Revisiting the Mazur bound and the Suzuki equality

TL;DR

This paper explores the relationship between the Mazur bound and Suzuki equality in quantum and classical systems, analyzing how conserved quantities influence long-time correlation bounds through analytic and numerical methods.

Contribution

It provides a detailed comparison of the Mazur bound and Suzuki equality, extending the Suzuki result to classical systems and examining conserved quantities in various models.

Findings

Suzuki equality can be extended to classical systems.

Complete sets of conserved quantities are crucial for saturating the Mazur bound.

Numerical results support the theoretical analysis across different models.

Abstract

Among the few known rigorous results for time-dependent equilibrium correlations, important for understanding transport properties, are the Mazur bound and the Suzuki equality.

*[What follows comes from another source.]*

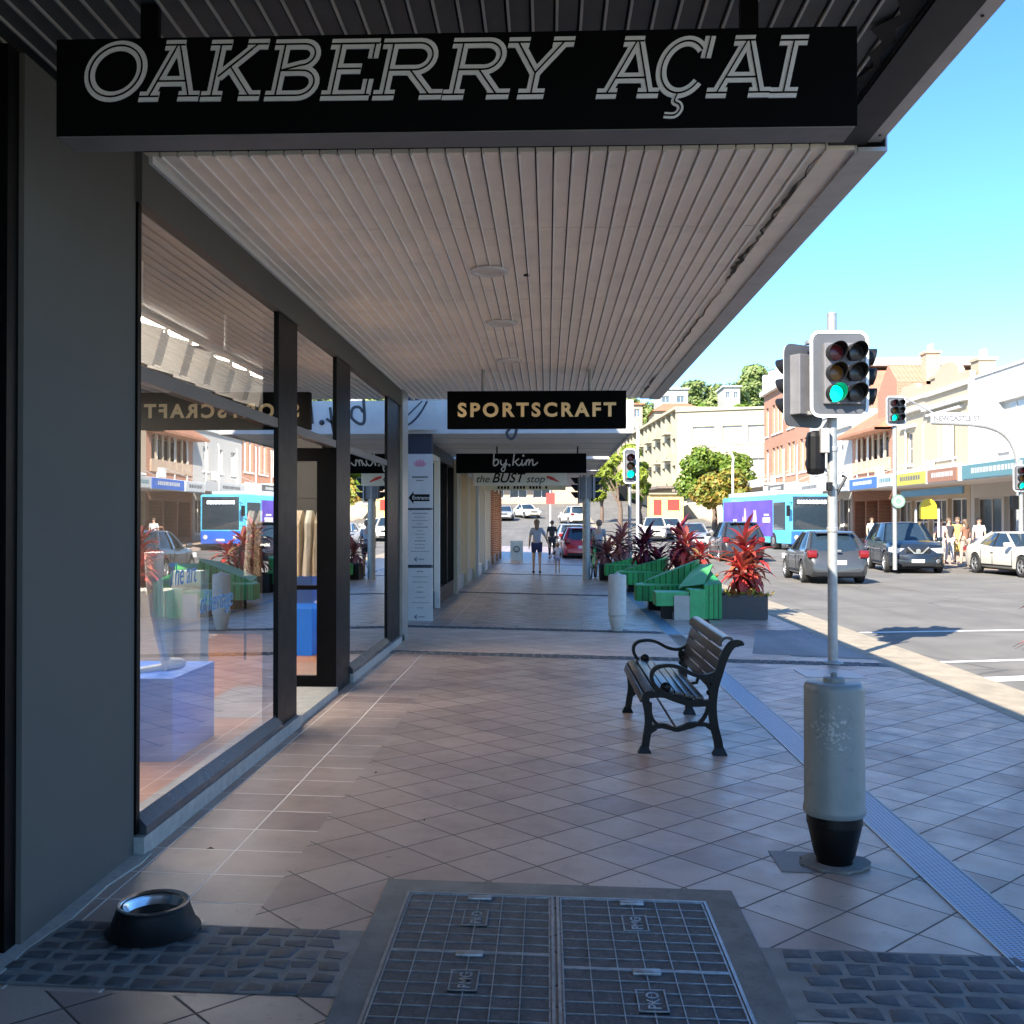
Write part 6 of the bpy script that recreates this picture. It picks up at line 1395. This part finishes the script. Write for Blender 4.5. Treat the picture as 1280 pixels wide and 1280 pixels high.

The Mazur inequality gives a lower bound, on the long-time average of the time-dependent auto-correlation function of observables, in terms of equilibrium correlation functions involving conserved quantities. On the other hand, Suzuki proposes an exact equality for quantum systems. In this paper, we discuss the relation between the two results and in particular, look for the analogue of the Suzuki result for classical systems. This requires us to examine as to what constitutes a complete set of conserved quantities required to saturate the Mazur bound. We present analytic arguments as well as illustrative numerical results from a number of different systems. Our examples include systems with few degrees of freedom as well as many-particle integrable models, both free and interacting.